REQUEST ▸
Copy the lines of the data below exactly, starting at the first and stopping after the line that contains "vs = SC.view_settings;"; include no pictures.

DATASET ROWS ▸
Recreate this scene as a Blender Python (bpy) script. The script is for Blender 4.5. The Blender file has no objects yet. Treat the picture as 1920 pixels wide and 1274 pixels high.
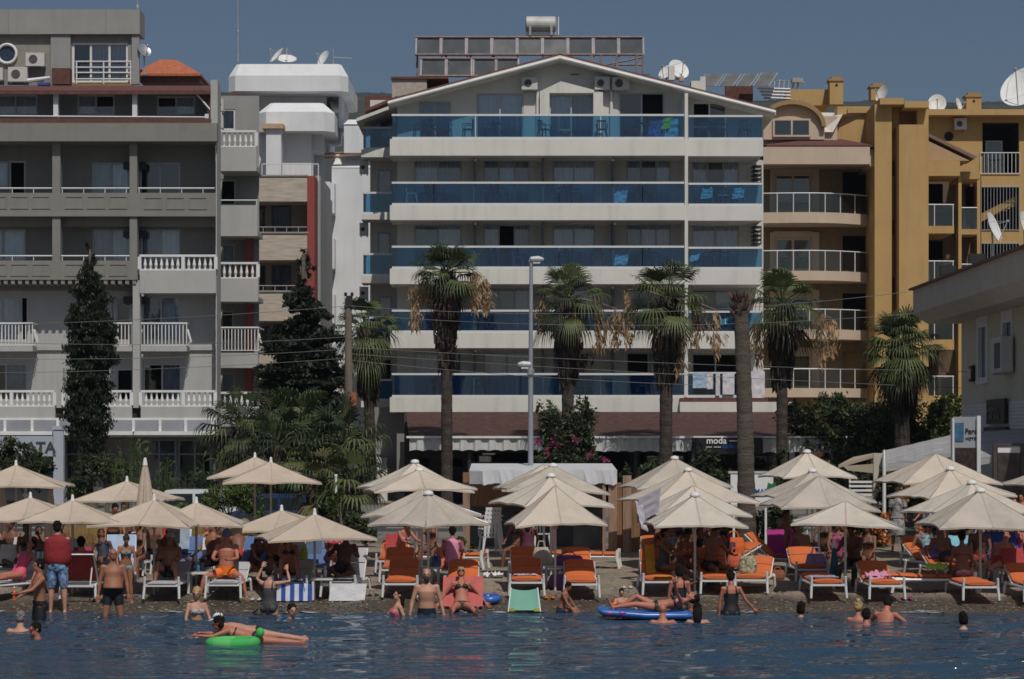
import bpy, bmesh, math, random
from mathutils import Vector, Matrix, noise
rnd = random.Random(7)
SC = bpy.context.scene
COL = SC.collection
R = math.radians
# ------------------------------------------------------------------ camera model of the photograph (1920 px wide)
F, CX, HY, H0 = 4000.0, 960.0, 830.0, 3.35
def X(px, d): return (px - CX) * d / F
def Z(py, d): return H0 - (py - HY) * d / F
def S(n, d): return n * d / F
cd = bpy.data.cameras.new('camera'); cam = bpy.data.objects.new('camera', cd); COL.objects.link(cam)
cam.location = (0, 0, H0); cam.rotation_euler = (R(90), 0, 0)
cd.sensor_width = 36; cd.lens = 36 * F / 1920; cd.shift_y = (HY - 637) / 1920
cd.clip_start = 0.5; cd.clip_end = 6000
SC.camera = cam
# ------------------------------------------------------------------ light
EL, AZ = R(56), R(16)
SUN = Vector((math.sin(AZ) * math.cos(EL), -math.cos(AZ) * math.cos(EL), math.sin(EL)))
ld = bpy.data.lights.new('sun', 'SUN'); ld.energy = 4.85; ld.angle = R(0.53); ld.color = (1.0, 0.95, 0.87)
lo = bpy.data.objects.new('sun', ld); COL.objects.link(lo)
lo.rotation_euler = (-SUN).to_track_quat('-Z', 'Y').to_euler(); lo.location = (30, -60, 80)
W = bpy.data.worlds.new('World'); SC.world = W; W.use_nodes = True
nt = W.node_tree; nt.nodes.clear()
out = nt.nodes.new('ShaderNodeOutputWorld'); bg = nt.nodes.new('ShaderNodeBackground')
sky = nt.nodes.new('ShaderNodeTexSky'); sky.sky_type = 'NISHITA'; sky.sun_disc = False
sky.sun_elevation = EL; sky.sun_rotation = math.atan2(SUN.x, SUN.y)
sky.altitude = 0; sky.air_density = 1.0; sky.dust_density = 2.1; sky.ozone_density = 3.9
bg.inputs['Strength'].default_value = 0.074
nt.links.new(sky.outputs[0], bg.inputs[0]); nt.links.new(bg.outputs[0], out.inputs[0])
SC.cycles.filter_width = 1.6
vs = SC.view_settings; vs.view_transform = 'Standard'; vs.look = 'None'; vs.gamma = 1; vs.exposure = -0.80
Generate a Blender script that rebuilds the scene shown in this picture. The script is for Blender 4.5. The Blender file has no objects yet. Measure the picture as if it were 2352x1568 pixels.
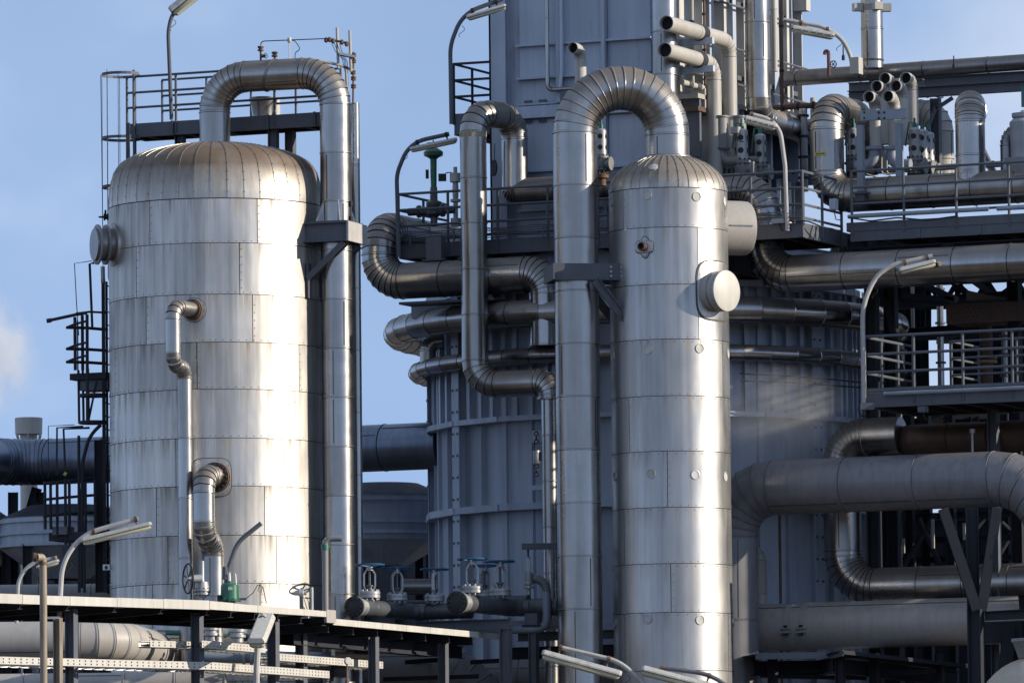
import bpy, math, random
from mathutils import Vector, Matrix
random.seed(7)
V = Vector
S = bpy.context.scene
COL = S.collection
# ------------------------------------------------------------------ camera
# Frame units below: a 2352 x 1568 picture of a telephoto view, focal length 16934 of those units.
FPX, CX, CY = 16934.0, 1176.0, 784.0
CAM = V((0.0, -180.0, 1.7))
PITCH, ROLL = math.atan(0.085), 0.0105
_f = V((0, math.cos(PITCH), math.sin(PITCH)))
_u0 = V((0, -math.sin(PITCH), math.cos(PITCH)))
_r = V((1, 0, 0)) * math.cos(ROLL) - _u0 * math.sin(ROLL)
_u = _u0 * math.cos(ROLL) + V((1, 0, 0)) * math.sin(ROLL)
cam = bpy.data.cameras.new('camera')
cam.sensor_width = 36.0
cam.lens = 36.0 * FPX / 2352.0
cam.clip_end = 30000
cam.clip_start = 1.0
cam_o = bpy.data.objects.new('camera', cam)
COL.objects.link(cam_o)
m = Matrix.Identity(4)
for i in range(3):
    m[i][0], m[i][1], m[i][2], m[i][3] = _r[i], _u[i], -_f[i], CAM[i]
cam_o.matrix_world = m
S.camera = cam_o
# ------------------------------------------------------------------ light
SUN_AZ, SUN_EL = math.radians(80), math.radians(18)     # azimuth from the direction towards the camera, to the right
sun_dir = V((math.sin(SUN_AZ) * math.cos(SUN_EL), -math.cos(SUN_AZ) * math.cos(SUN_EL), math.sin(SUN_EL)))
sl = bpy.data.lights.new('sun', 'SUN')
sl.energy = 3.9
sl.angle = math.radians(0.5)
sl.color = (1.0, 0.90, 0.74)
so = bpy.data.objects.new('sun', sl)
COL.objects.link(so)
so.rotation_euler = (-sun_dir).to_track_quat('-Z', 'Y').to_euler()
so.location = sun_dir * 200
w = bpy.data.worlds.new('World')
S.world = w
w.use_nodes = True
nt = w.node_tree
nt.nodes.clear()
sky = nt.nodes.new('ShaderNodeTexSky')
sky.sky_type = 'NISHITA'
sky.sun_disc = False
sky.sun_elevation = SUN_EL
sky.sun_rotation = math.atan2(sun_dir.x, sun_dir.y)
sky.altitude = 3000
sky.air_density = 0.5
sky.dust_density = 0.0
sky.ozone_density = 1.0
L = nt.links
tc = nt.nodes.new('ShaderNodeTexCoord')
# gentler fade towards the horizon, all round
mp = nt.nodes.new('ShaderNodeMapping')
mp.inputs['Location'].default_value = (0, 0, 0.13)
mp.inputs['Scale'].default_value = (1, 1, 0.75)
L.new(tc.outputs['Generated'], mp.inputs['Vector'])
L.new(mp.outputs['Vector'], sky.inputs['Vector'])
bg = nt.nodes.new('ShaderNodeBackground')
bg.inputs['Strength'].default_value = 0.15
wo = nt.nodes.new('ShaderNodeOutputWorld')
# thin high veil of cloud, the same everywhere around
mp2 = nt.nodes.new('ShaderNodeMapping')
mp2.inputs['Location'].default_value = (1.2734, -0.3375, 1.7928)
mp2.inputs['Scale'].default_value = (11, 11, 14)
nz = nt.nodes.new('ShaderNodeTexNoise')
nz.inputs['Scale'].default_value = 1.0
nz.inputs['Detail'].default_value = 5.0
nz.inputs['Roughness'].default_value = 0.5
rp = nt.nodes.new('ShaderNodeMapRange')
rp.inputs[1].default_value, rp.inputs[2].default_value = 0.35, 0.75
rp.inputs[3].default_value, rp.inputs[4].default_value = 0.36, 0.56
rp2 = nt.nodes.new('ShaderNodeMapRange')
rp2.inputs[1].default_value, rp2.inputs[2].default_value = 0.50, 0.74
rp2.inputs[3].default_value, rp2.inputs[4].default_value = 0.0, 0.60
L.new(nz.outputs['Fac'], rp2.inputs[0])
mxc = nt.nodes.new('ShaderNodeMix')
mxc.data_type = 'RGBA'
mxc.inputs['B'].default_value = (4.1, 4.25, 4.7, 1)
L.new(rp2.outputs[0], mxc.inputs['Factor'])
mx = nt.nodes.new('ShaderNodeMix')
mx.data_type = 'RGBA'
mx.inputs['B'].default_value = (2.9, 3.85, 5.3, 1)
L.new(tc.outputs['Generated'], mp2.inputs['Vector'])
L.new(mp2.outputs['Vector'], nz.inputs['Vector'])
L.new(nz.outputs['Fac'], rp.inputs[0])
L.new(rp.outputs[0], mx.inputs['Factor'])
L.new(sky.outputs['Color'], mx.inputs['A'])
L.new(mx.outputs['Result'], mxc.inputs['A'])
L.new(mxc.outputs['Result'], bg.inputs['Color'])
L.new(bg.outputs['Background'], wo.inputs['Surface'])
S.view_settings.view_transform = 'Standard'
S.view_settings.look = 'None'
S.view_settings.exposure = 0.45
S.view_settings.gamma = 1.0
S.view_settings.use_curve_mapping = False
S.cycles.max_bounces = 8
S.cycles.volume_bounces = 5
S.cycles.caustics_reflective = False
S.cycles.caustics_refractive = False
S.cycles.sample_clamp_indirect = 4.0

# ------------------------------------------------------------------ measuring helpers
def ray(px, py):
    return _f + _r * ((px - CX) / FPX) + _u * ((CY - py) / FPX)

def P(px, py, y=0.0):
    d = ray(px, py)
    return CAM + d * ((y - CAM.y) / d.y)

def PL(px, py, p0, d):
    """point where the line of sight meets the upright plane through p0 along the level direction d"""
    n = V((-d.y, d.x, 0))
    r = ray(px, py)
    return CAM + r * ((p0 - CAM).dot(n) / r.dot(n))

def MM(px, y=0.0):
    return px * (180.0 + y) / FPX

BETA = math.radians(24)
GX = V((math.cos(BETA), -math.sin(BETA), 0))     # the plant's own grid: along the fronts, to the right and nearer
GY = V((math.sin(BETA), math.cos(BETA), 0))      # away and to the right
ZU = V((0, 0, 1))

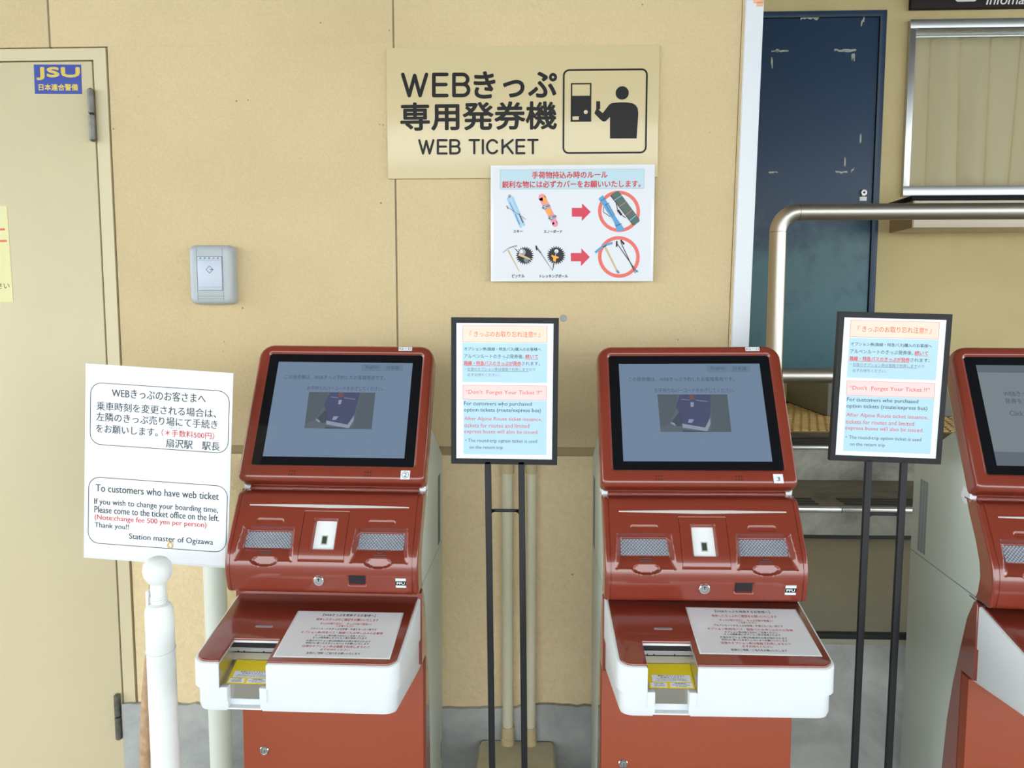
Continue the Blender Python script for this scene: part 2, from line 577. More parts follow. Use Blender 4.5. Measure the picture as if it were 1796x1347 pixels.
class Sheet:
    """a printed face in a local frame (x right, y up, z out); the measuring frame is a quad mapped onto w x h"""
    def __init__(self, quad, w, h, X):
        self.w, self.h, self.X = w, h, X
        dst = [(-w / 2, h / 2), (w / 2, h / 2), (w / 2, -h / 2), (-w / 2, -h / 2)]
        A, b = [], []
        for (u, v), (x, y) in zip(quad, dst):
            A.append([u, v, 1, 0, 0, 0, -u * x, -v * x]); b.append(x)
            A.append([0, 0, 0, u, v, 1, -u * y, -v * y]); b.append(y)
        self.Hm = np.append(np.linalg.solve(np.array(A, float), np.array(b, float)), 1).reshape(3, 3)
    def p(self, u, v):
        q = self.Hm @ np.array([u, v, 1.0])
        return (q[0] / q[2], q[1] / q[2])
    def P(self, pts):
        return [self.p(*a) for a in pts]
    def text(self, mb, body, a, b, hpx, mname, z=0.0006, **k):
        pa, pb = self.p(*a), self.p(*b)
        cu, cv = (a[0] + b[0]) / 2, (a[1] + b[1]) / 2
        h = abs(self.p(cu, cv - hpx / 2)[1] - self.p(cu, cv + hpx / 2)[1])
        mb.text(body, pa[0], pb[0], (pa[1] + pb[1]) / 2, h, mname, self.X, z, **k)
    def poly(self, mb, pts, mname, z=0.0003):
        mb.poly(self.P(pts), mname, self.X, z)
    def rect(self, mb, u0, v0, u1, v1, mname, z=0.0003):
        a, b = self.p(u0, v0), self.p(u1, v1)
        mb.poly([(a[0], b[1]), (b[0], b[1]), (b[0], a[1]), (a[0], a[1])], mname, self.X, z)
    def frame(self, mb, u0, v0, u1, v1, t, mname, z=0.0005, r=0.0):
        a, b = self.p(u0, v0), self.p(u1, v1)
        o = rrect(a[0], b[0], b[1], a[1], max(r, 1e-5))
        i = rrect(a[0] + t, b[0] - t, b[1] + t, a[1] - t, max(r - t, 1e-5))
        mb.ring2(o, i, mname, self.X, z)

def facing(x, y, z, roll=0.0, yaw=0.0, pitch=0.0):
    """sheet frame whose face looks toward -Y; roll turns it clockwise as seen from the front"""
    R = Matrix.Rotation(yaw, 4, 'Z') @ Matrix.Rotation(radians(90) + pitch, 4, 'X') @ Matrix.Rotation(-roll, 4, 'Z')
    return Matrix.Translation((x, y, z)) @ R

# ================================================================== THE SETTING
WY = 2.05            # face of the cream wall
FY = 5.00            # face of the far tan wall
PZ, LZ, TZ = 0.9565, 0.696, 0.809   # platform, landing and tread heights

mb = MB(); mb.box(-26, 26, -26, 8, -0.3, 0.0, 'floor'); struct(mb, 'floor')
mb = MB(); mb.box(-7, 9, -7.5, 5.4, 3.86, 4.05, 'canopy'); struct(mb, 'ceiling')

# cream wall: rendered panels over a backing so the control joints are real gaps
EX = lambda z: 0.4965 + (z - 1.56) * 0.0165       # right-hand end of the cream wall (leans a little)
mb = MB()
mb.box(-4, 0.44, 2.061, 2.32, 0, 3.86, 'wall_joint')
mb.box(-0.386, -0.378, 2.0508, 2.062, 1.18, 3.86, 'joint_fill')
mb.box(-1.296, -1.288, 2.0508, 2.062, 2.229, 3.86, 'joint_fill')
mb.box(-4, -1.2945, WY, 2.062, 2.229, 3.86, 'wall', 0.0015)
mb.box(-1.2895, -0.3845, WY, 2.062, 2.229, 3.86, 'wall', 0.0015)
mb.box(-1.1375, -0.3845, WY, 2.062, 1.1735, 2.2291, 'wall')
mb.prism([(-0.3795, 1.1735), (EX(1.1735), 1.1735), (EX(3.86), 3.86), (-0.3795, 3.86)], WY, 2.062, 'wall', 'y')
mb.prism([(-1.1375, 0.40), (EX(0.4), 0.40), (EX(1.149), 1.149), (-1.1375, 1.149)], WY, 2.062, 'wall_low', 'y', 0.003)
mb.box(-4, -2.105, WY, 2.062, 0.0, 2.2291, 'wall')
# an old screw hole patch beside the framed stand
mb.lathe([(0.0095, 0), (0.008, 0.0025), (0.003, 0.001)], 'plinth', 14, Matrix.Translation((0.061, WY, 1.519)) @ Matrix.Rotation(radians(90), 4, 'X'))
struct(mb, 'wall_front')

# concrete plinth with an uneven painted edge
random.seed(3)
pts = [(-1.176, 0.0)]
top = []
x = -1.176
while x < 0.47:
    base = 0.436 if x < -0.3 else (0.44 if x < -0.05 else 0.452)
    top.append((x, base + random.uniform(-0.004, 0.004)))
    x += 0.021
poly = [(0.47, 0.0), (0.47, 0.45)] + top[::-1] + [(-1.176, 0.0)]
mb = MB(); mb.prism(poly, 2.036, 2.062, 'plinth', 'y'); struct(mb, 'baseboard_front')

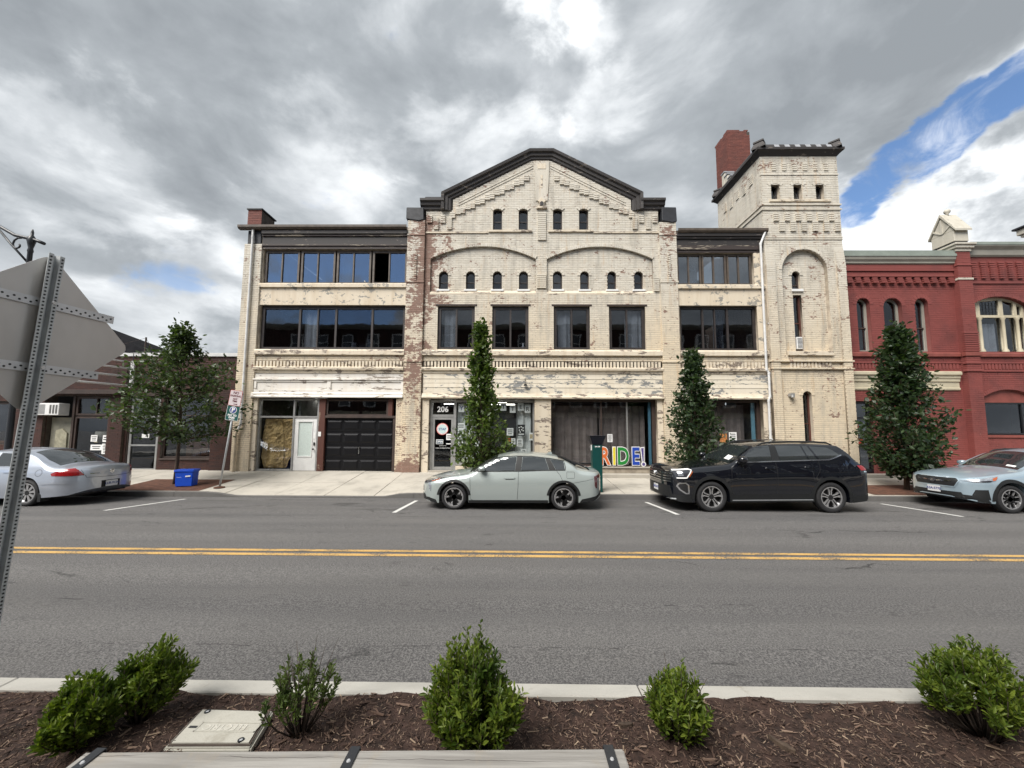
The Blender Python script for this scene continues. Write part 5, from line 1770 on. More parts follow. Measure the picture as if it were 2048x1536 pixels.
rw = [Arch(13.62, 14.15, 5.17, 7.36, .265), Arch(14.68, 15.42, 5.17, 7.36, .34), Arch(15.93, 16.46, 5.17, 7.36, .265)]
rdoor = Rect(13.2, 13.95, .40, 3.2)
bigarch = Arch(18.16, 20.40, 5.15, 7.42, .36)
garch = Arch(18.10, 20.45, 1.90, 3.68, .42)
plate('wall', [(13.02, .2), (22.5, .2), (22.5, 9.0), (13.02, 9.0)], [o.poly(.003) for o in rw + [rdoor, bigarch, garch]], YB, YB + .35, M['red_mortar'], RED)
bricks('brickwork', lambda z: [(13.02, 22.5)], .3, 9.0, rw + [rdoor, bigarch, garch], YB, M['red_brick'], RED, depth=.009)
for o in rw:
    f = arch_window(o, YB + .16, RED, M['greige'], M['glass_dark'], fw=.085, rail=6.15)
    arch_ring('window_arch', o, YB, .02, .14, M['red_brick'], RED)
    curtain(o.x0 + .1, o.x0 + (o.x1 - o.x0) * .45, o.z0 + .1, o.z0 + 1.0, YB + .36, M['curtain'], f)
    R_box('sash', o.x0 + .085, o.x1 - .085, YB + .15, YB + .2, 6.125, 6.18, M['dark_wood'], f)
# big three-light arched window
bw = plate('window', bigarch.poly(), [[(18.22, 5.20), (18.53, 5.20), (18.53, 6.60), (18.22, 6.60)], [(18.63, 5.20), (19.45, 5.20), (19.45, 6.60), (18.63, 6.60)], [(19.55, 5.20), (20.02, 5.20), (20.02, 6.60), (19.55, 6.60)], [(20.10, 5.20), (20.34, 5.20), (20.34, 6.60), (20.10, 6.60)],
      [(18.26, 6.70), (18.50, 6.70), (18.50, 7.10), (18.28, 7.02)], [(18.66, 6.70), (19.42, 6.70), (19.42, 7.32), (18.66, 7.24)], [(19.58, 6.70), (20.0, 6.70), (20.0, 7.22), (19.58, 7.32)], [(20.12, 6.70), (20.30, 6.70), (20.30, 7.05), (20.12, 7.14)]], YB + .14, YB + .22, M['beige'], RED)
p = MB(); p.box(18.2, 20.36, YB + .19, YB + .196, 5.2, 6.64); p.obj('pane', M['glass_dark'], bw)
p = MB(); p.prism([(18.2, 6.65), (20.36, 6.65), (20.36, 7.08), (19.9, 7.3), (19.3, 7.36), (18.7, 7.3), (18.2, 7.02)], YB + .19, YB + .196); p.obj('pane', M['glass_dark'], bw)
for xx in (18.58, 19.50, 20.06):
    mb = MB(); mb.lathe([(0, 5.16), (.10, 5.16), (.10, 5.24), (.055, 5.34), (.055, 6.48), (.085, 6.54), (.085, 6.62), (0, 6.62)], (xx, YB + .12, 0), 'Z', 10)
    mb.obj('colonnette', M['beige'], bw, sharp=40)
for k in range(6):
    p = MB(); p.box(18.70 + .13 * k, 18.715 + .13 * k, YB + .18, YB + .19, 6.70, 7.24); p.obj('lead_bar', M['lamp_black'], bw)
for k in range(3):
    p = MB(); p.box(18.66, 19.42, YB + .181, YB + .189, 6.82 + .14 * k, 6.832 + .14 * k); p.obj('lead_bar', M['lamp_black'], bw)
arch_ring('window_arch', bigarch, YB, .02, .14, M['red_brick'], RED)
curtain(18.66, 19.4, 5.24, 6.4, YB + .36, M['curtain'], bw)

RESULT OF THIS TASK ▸
Recreate this scene as a Blender Python (bpy) script. The script is for Blender 4.5. The Blender file has no objects yet. Treat the picture as 1920 pixels wide and 1274 pixels high.
import bpy, bmesh, math, random
from mathutils import Vector, Matrix, noise
rnd = random.Random(7)
SC = bpy.context.scene
COL = SC.collection
R = math.radians
# ------------------------------------------------------------------ camera model of the photograph (1920 px wide)
F, CX, HY, H0 = 4000.0, 960.0, 830.0, 3.35
def X(px, d): return (px - CX) * d / F
def Z(py, d): return H0 - (py - HY) * d / F
def S(n, d): return n * d / F
cd = bpy.data.cameras.new('camera'); cam = bpy.data.objects.new('camera', cd); COL.objects.link(cam)
cam.location = (0, 0, H0); cam.rotation_euler = (R(90), 0, 0)
cd.sensor_width = 36; cd.lens = 36 * F / 1920; cd.shift_y = (HY - 637) / 1920
cd.clip_start = 0.5; cd.clip_end = 6000
SC.camera = cam
# ------------------------------------------------------------------ light
EL, AZ = R(56), R(16)
SUN = Vector((math.sin(AZ) * math.cos(EL), -math.cos(AZ) * math.cos(EL), math.sin(EL)))
ld = bpy.data.lights.new('sun', 'SUN'); ld.energy = 4.85; ld.angle = R(0.53); ld.color = (1.0, 0.95, 0.87)
lo = bpy.data.objects.new('sun', ld); COL.objects.link(lo)
lo.rotation_euler = (-SUN).to_track_quat('-Z', 'Y').to_euler(); lo.location = (30, -60, 80)
W = bpy.data.worlds.new('World'); SC.world = W; W.use_nodes = True
nt = W.node_tree; nt.nodes.clear()
out = nt.nodes.new('ShaderNodeOutputWorld'); bg = nt.nodes.new('ShaderNodeBackground')
sky = nt.nodes.new('ShaderNodeTexSky'); sky.sky_type = 'NISHITA'; sky.sun_disc = False
sky.sun_elevation = EL; sky.sun_rotation = math.atan2(SUN.x, SUN.y)
sky.altitude = 0; sky.air_density = 1.0; sky.dust_density = 2.1; sky.ozone_density = 3.9
bg.inputs['Strength'].default_value = 0.074
nt.links.new(sky.outputs[0], bg.inputs[0]); nt.links.new(bg.outputs[0], out.inputs[0])
SC.cycles.filter_width = 1.6
vs = SC.view_settings; vs.view_transform = 'Standard'; vs.look = 'None'; vs.gamma = 1; vs.exposure = -0.80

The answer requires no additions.